## The request:
List each line in which the string "scene" appears.
======== Provided entries ========
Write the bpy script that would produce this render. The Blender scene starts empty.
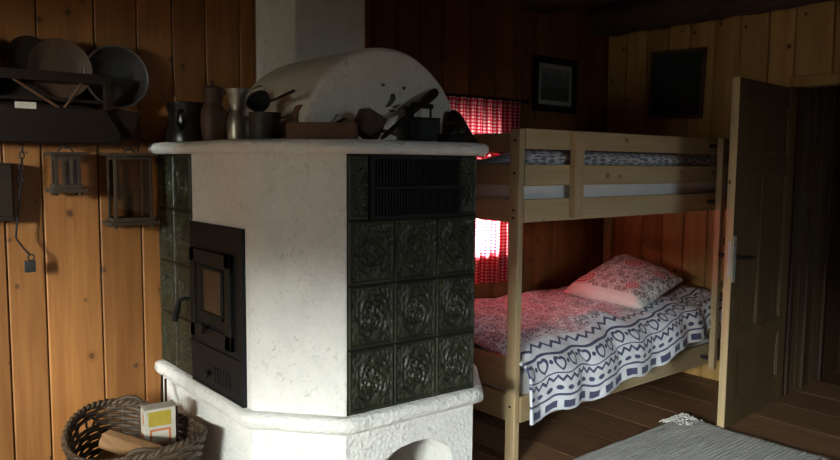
import bpy, bmesh, math, random
from mathutils import Vector, Matrix, Euler, noise as mn
random.seed(7)
sc = bpy.context.scene
COL = sc.collection
PI = math.pi
ORG = {}

# ------------------------------------------------------------------ node helpers
class N:
    def __init__(s, name):
        s.m = bpy.data.materials.new(name); s.m.use_nodes = True
        s.t = s.m.node_tree; s.t.nodes.clear()
        s.out = s.t.nodes.new('ShaderNodeOutputMaterial')
    def n(s, typ, **kw):
        nd = s.t.nodes.new(typ)
        for k, v in kw.items(): setattr(nd, k, v)
        return nd
    def put(s, sock, v):
        if hasattr(v, 'links') or isinstance(v, bpy.types.NodeSocket): s.t.links.new(v, sock)
        else: sock.default_value = v
    def ma(s, op, a, b=0.0, c=0.0):
        nd = s.n('ShaderNodeMath', operation=op)
        s.put(nd.inputs[0], a); s.put(nd.inputs[1], b); s.put(nd.inputs[2], c)
        return nd.outputs[0]
    def mix(s, f, a, b, mode='MIX'):
        nd = s.n('ShaderNodeMix', data_type='RGBA', blend_type=mode)
        s.put(nd.inputs[0], f)
        s.put(nd.inputs[6], a if not isinstance(a, tuple) else (*a, 1)[:4])
        s.put(nd.inputs[7], b if not isinstance(b, tuple) else (*b, 1)[:4])
        return nd.outputs[2]
    def ramp(s, f, lo, hi):
        nd = s.n('ShaderNodeMapRange', interpolation_type='SMOOTHSTEP'); nd.clamp = True
        s.put(nd.inputs[0], f); nd.inputs[1].default_value = lo; nd.inputs[2].default_value = hi
        return nd.outputs[0]
    def co(s, kind='Object'): return s.n('ShaderNodeTexCoord').outputs[kind]
    def xyz(s, v):
        nd = s.n('ShaderNodeSeparateXYZ'); s.put(nd.inputs[0], v); return nd.outputs
    def vec(s, x, y, z=0.0):
        nd = s.n('ShaderNodeCombineXYZ')
        for i, v in enumerate((x, y, z)): s.put(nd.inputs[i], v)
        return nd.outputs[0]
    def noise(s, v, scale, detail=4, rough=.55, dist=0):
        nd = s.n('ShaderNodeTexNoise'); s.put(nd.inputs['Vector'], v)
        nd.inputs['Scale'].default_value = scale; nd.inputs['Detail'].default_value = detail
        nd.inputs['Roughness'].default_value = rough; nd.inputs['Distortion'].default_value = dist
        return nd.outputs[0]
    def vor(s, v, scale, dim='3D', feat='F1', rnd=1.0):
        nd = s.n('ShaderNodeTexVoronoi', voronoi_dimensions=dim, feature=feat); s.put(nd.inputs['Vector'], v)
        nd.inputs['Scale'].default_value = scale; nd.inputs['Randomness'].default_value = rnd
        return nd.outputs
    def bump(s, h, strength=.3, dist=.01):
        nd = s.n('ShaderNodeBump'); s.put(nd.inputs['Height'], h)
        nd.inputs['Strength'].default_value = strength; nd.inputs['Distance'].default_value = dist
        return nd.outputs[0]
    def bsdf(s, col, rough=.6, metal=0.0, normal=None, spec=.5, sheen=0):
        b = s.n('ShaderNodeBsdfPrincipled')
        s.put(b.inputs['Base Color'], (*col, 1)[:4] if isinstance(col, tuple) else col)
        s.put(b.inputs['Roughness'], rough); s.put(b.inputs['Metallic'], metal)
        b.inputs['Specular IOR Level'].default_value = spec
        if sheen: b.inputs['Sheen Weight'].default_value = sheen
        if normal is not None: s.t.links.new(normal, b.inputs['Normal'])
        return b.outputs[0]
    def fin(s, sh):
        s.t.links.new(sh, s.out.inputs[0]); return s.m

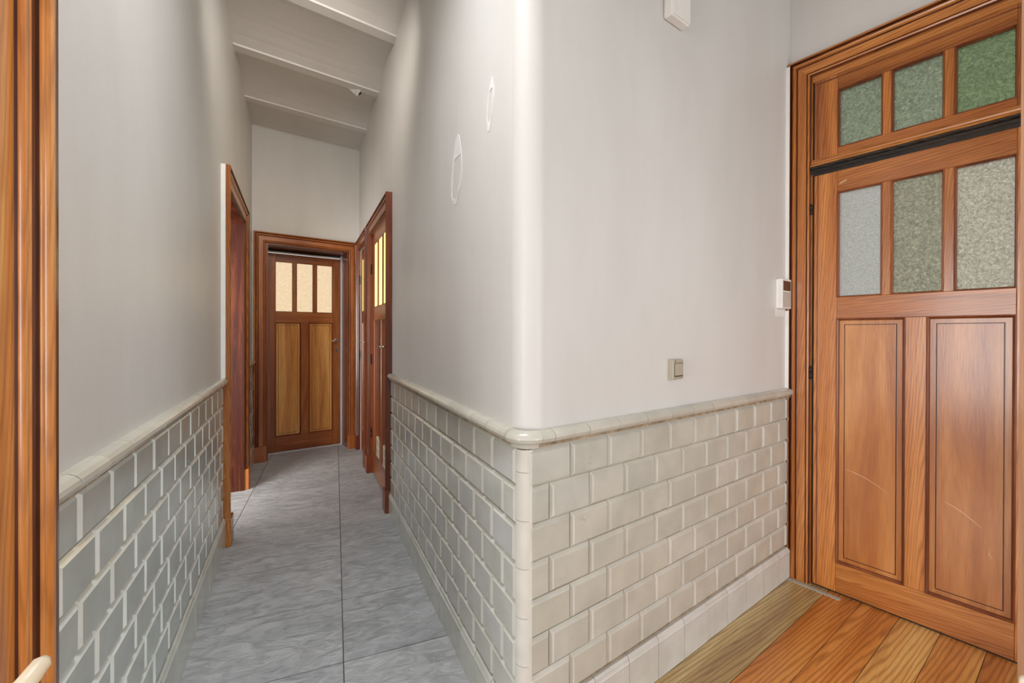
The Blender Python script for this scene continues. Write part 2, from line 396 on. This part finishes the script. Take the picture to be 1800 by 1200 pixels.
build(WF, 'plaster_flap', V, [(0, 1, 2, 5), (2, 3, 4), (2, 4, 5), (6, 7, 8, 11), (8, 9, 10), (8, 10, 11), (0, 5, 11, 6), (5, 4, 10, 11), (4, 3, 9, 10), (0, 1, 7, 6), (1, 2, 8, 7), (2, 3, 9, 8)], M['patch'], ceil)
# ------------------------------------------------------------------ wainscot
TC = {}
def tile_mesh(wd, ht, mat, bev=.0095, dep=.0090):
    key = (round(wd, 4), round(ht, 4), mat.name)
    if key not in TC:
        a, b = wd/2, ht/2; V = []
        for (x, z, y) in ((a, b, -.004), (a, b, -.0002), (a-.0012, b-.0012, .0006), (a-bev, b-bev, dep)):
            V += [(-x, y, -z), (x, y, -z), (x, y, z), (-x, y, z)]
        F = [(12, 13, 14, 15), (0, 1, 2, 3)]
        for k in range(3):
            for i in range(4): j = (i+1) % 4; F.append((k*4+i, k*4+j, k*4+4+j, k*4+4+i))
        me = TC[key] = mesh_from('tile', V, F, mat); me.materials.append(M[{'glazed_tile_left': 'edgeD', 'glazed_tile_cool': 'edgeA'}.get(mat.name, 'edgeB')])
        for f in me.polygons: f.material_index = 1 if f.center.y > .0007 and f.center.y < dep-.0005 else 0
    return TC[key]
def tile(fr, u0, u1, z0, z1, mat, parent, wob=.0006):
    me = tile_mesh(u1-u0-.0017, z1-z0-.0017, mat, min(.0095, (u1-u0)*.3, (z1-z0)*.3))
    mw = Matrix.Translation(fr.w((u0+u1)/2, random.uniform(-wob, wob)-.0035, (z0+z1)/2)) @ fr.R @ Matrix.Rotation(random.gauss(0, .0035), 4, 'X') @ Matrix.Rotation(random.gauss(0, .0035), 4, 'Z')
    return link('tile', me, mw, parent)
def wainscot(fr, ua, ub, phase, wd, ztop, ht, rows, zmin, mat, parent, grout):
    box(fr, 'grout', ua, ub, PN-.001, -.0052, zmin-.12, ztop+.01, grout, parent)
    for r in range(rows):
        z1 = ztop-ht*r; z0 = max(zmin, z1-ht)
        if z1-z0 < .012: continue
        ph = phase + (wd/2 if r % 2 else 0)
        k = math.floor((ua-ph)/wd)
        while ph+wd*k < ub-1e-4:
            a, b = max(ua, ph+wd*k), min(ub, ph+wd*(k+1)); k += 1
            if b-a > .008: tile(fr, a, b, z0, z1, mat, parent)
wainscot(FA, -.020, 1.775, -.016, .1490, .8425, .1014, 8, .131, M['tileA'], wr, M['grout'])
wainscot(FB, 0, 1.562, 0, .1535, .8400, .0988, 8, .140, M['tileB'], wc, M['grout'])
wainscot(FD, -.298, 1.535, 0, .1495, .8565, .0978, 8, .163, M['tileD'], wl, M['grout_pale'])
wainscot(FD, 2.64, 3.25, 2.64, .1495, .8565, .0978, 8, .163, M['tileD'], wl, M['grout_pale'])
# rail (dado) : bullnose with a cove under it
def rprof(zb, h=.046): return [(PN, zb+h), (.006, zb+h), (.016, zb+h-.004), (.0225, zb+h-.011), (.0245, zb+h-.019), (.021, zb+h-.028), (.013, zb+h-.0325), (.0095, zb+h-.037), (.008, zb+.001), (.0065, zb), (PN, zb)]
def bprof(zt): return [(PN, zt), (.003, zt), (.0075, zt-.005), (.0105, zt-.016), (.0135, zt-.020), (.0115, zt-.025), (.0115, 0), (PN, 0)]
def pieces(fr, name, ua, ub, phase, wd, prof, mat, parent):
    k = math.floor((ua-phase)/wd)
    while phase+wd*k < ub-1e-4:
        a, b = max(ua, phase+wd*k)+.0009, min(ub, phase+wd*(k+1))-.0009; k += 1
        if b-a > .006:
            d = random.uniform(-.0007, .0007)
            loft(fr, name, [[(u, n+(d if n > 0 else 0), z) for n, z in prof] for u in (a, b)], mat, parent)
def bed(fr, ua, ub, z0, z1, n, parent): box(fr, 'mortar_bed', ua, ub, PN, n, z0, z1, M['grout'], parent)
def corner_piece(name, r, prof, mat, parent):
    c, ta, tb = corner(r); rings = []
    for i in range(11):
        a = aA+(aB-aA)*i/10; d = Vector((math.cos(a), math.sin(a), 0))
        rings.append([tuple(c+d*(r+n)+Vector((0, 0, z))) for n, z in prof])
    loft(WF, name, rings, mat, parent, smooth=True).data.set_sharp_from_angle(angle=math.radians(35))
    return ta, tb
def setting(name, fr, u): 
    o = root(name, fr.w(u, 0, 0), 0); return tag(o, kind='structure')
t1 = setting('trim_1', FA, .8); ta, tb = corner_piece('rail_tile', .040, rprof(.8415, .0455), M['rail'], t1)
pieces(FA, 'rail_tile', ta, 1.785, .0095, .131, rprof(.8425, .0445), M['rail'], t1)
bed(FA, ta, 1.78, .848, .884, .013, t1)
t2 = setting('trim_2', FB, .8)
pieces(FB, 'rail_tile', tb, 1.568, .0756, .1315, rprof(.8405, .0455), M['rail'], t2)
bed(FB, tb, 1.566, .846, .882, .013, t2)
t3 = setting('trim_3', FD, .8)
pieces(FD, 'rail_tile', -.298, 1.548, -.0657, .1315, rprof(.8565, .0435), M['rail'], t3)
pieces(FD, 'rail_tile', 2.63, 3.26, 2.63, .1315, rprof(.8565, .0435), M['rail'], t3)
bed(FD, -.297, 1.545, .862, .896, .013, t3)
b1 = setting('baseboard_right', FA, .8)
ba, bb = corner_piece('base_tile', .03, bprof(.134), M['baseA'], b1)
pieces(FA, 'base_tile', ba, 1.79, .259-.13*3, .13, bprof(.131), M['baseA'], b1)
b2 = setting('baseboard_center', FB, .8)
pieces(FB, 'base_tile', bb, 1.572, .096, .1502, bprof(.1395), M['base'], b2)
b3 = setting('baseboard_left', FD, .8)
pieces(FD, 'base_tile', -.298, 1.555, .05, .15, bprof(.163), M['baseA'], b3)
pieces(FD, 'base_tile', 2.69, 3.26, 2.69, .15, bprof(.163), M['baseA'], b3)
bed(FA, ba, 1.785, .0, .122, .0085, b1); bed(FB, bb, 1.57, .0, .13, .0085, b2); bed(FD, -.297, 1.55, .0, .154, .0085, b3)
# quarter-round corner tiles
t4 = setting('trim_4', FA, 0)
cz = [.84, .781, .655, .531, .403, .279, .155, .134]
cc, _, _ = corner(.027)
for i in range(len(cz)-1):
    z1, z0 = cz[i]-.0006, cz[i+1]+.0006
    rings = []
    for z in (z0, z1):
        rings.append([(p.x, p.y, z) for p in arc(cc, .0295, 8)] + [(cc.x, cc.y, z)])
    loft(WF, 'corner_tile', rings, M['corner'], t4, smooth=True).data.set_sharp_from_angle(angle=math.radians(35))
# ------------------------------------------------------------------ casings
CP = [(0, PN), (0, .030), (.004, .034), (.010, .033), (.0125, .022), (.0142, .019), (.0158, .023), (.022, .0275), (.028, .025), (.0315, .016), (.033, .0125), (.0345, .0165), (.038, .0165), (.072, .0155), (.0735, .0115), (.075, .0145), (.079, .0185), (.085, .0165), (.088, .010), (.0895, .007), (.094, .009), (.094, PN)]
GROOVES = (3, 4, 5, 9, 10, 11, 13, 14, 17, 18)
def dark_grooves(o, prof):  # gives the groove faces the darker material
    o.data.materials.append(M['bead_dark'])
    n = len(prof)
    # side faces come first in the loft: face k*n+i joins profile points i and i+1
    lines = {}
    for f in o.data.polygons:
        ids = sorted({v % n for v in f.vertices})
        if len(f.vertices) == 4 and len(ids) == 2 and ids[1]-ids[0] == 1 and ids[0] in GROOVES: f.material_index = 1
    return o
def casing(fr, parent, uL, uR, zt, wv, wh, z0=0, base=0, sides='LR', name='casing'):
    """moulded frame round an opening; uL < uR are its outer edges"""
    wd = CP[-1][0]
    if 'L' in sides: dark_grooves(loft(fr, 'casing_jamb', [[(uL+q, n, z0) for q, n in CP], [(uL+q, n, zt-q) for q, n in CP]], wv, parent), CP)
    if 'R' in sides: dark_grooves(loft(fr, 'casing_jamb', [[(uR-q, n, z0) for q, n in CP], [(uR-q, n, zt-q) for q, n in CP]], wv, parent), CP)
    dark_grooves(loft(fr, 'casing_head', [[(uL+q, n, zt-q) for q, n in CP], [(uR-q, n, zt-q) for q, n in CP]], wh, parent), CP)
    if base:
        for s, u in (('L', uL), ('R', uR)):
            if s in sides:
                a, b = (u-.004, u+wd+.001) if s == 'L' else (u-wd-.001, u+.004)
                box(fr, 'plinth_block', a, b, PN, .037, z0, base, wv, parent, .003)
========
## In response:
Write the bpy script that would produce this render. The Blender scene starts empty.
sc = bpy.context.scene
The Blender Python script for this scene continues. Write part 2, from line 396 on. This part finishes the script. Take the picture to be 1800 by 1200 pixels.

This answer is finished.